_Exercise_. Go through the material and pull out every line with the string "cbox" in it.

_Given material_.

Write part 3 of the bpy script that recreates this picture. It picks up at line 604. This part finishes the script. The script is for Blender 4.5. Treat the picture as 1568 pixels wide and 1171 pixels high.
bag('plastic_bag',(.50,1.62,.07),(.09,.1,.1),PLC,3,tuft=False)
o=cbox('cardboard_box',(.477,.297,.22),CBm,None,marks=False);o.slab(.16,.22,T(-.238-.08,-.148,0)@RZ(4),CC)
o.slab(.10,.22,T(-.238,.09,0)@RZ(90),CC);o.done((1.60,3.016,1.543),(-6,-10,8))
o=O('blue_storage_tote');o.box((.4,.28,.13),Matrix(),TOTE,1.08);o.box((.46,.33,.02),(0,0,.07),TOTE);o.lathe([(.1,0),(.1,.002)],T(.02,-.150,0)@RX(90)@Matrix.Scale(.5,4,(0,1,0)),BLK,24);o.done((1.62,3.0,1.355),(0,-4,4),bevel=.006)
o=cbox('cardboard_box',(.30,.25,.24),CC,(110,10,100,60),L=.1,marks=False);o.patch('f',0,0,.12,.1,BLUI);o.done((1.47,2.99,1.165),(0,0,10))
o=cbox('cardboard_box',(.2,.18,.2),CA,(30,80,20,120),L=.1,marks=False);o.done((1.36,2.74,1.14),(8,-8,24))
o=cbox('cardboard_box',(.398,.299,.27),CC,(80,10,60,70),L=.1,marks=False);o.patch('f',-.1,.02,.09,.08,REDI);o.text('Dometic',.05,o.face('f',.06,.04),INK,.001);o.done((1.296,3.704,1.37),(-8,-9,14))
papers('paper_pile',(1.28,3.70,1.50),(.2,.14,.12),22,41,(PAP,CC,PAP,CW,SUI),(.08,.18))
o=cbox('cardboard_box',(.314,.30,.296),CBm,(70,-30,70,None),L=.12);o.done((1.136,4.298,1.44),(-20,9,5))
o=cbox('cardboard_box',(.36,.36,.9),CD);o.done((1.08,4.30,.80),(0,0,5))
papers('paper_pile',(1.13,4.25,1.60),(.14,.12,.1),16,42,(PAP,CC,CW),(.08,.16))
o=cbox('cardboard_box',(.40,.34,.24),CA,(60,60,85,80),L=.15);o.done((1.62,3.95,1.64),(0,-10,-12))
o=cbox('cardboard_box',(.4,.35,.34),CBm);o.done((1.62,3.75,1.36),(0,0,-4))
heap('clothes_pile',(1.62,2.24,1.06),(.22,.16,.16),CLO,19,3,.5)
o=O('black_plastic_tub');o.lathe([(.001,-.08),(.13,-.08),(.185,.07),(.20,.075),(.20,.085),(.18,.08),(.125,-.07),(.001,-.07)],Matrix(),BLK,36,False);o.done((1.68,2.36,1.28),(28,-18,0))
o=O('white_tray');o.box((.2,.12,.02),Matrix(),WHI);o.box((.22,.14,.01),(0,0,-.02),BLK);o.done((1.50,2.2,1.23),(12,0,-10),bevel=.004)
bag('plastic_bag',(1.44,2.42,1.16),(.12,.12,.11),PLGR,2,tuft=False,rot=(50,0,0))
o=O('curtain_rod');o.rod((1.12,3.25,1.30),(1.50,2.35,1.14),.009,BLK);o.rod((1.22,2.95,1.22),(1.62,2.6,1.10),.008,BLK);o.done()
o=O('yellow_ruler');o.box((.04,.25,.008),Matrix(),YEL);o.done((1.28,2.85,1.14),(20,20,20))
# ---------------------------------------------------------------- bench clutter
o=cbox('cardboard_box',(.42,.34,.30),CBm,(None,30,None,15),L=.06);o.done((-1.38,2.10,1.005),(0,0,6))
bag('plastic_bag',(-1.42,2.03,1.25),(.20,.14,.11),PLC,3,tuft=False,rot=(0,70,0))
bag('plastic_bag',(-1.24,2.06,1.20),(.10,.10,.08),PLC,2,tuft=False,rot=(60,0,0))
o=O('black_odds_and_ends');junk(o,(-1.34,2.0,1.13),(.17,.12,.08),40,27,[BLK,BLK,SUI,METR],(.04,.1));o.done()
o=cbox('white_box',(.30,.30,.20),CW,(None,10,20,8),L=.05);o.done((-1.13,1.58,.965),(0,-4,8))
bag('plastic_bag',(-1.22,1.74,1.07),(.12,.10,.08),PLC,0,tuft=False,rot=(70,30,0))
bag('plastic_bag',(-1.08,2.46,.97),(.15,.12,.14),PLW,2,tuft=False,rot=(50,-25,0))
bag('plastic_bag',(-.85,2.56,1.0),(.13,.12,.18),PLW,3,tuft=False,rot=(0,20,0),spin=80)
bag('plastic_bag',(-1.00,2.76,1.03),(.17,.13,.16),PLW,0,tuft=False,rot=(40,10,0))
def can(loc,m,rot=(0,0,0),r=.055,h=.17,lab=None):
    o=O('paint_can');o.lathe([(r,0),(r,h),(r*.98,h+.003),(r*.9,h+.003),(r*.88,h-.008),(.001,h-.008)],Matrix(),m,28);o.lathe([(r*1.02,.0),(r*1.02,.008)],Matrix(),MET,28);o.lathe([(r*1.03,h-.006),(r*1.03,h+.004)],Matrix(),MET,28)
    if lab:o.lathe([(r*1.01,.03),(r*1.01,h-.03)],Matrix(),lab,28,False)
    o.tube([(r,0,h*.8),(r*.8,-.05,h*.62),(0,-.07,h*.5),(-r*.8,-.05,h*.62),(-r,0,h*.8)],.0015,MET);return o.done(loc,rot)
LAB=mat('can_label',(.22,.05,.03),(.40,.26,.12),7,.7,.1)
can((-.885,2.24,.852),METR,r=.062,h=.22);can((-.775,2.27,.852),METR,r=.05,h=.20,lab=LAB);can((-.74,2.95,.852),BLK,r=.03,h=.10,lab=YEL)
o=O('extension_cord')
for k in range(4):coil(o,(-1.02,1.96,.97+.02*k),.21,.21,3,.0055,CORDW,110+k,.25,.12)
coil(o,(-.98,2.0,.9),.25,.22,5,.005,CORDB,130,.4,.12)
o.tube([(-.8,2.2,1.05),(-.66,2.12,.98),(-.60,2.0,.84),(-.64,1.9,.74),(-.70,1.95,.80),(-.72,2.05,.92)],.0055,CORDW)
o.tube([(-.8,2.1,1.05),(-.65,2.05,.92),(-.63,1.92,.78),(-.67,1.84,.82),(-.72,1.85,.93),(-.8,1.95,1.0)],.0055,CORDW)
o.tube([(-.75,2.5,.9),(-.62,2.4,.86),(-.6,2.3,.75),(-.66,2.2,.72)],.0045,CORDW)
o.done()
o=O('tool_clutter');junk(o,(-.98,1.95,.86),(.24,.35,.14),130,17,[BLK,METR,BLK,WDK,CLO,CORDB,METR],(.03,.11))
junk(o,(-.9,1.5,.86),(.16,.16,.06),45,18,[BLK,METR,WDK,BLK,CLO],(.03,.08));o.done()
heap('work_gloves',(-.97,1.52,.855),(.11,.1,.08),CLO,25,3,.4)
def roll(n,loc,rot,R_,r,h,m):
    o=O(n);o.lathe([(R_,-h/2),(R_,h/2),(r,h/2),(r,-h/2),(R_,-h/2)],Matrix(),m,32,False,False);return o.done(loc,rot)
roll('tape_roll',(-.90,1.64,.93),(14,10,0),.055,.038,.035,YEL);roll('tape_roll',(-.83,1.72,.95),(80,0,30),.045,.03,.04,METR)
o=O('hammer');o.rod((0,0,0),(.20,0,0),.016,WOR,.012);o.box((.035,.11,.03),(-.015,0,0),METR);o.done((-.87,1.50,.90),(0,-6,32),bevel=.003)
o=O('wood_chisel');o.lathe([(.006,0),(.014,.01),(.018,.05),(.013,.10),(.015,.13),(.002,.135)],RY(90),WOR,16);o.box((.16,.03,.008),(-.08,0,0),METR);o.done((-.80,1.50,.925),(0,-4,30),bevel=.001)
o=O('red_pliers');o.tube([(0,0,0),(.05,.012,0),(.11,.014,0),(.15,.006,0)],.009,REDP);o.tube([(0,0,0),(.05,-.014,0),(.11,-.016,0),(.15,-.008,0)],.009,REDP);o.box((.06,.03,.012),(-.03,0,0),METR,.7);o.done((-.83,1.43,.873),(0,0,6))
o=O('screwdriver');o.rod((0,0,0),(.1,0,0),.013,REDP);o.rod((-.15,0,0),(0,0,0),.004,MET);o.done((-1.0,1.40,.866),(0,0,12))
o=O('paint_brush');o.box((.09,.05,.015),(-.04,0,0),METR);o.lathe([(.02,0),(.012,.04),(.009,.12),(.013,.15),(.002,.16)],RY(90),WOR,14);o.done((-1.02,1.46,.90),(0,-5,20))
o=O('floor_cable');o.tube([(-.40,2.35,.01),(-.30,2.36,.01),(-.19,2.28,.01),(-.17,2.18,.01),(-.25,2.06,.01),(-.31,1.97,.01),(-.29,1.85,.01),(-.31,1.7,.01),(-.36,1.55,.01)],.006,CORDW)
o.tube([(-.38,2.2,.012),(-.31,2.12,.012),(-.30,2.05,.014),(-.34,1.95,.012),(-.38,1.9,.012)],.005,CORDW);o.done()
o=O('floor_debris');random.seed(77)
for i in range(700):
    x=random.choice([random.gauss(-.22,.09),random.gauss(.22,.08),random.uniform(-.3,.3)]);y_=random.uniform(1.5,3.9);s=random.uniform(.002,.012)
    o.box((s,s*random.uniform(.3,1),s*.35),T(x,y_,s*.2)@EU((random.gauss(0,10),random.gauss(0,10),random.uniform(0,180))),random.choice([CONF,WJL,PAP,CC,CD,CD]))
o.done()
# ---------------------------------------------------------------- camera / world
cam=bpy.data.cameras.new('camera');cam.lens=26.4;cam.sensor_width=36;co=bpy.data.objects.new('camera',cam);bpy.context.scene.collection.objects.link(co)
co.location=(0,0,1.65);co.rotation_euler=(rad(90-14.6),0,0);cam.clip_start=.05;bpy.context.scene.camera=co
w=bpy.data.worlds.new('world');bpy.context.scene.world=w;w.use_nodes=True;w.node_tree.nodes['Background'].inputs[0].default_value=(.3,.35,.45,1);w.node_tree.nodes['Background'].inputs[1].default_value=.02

_Full solution_.
o=cbox('cardboard_box',(.477,.297,.22),CBm,None,marks=False);o.slab(.16,.22,T(-.238-.08,-.148,0)@RZ(4),CC)
o=cbox('cardboard_box',(.30,.25,.24),CC,(110,10,100,60),L=.1,marks=False);o.patch('f',0,0,.12,.1,BLUI);o.done((1.47,2.99,1.165),(0,0,10))
o=cbox('cardboard_box',(.2,.18,.2),CA,(30,80,20,120),L=.1,marks=False);o.done((1.36,2.74,1.14),(8,-8,24))
o=cbox('cardboard_box',(.398,.299,.27),CC,(80,10,60,70),L=.1,marks=False);o.patch('f',-.1,.02,.09,.08,REDI);o.text('Dometic',.05,o.face('f',.06,.04),INK,.001);o.done((1.296,3.704,1.37),(-8,-9,14))
o=cbox('cardboard_box',(.314,.30,.296),CBm,(70,-30,70,None),L=.12);o.done((1.136,4.298,1.44),(-20,9,5))
o=cbox('cardboard_box',(.36,.36,.9),CD);o.done((1.08,4.30,.80),(0,0,5))
o=cbox('cardboard_box',(.40,.34,.24),CA,(60,60,85,80),L=.15);o.done((1.62,3.95,1.64),(0,-10,-12))
o=cbox('cardboard_box',(.4,.35,.34),CBm);o.done((1.62,3.75,1.36),(0,0,-4))
o=cbox('cardboard_box',(.42,.34,.30),CBm,(None,30,None,15),L=.06);o.done((-1.38,2.10,1.005),(0,0,6))
o=cbox('white_box',(.30,.30,.20),CW,(None,10,20,8),L=.05);o.done((-1.13,1.58,.965),(0,-4,8))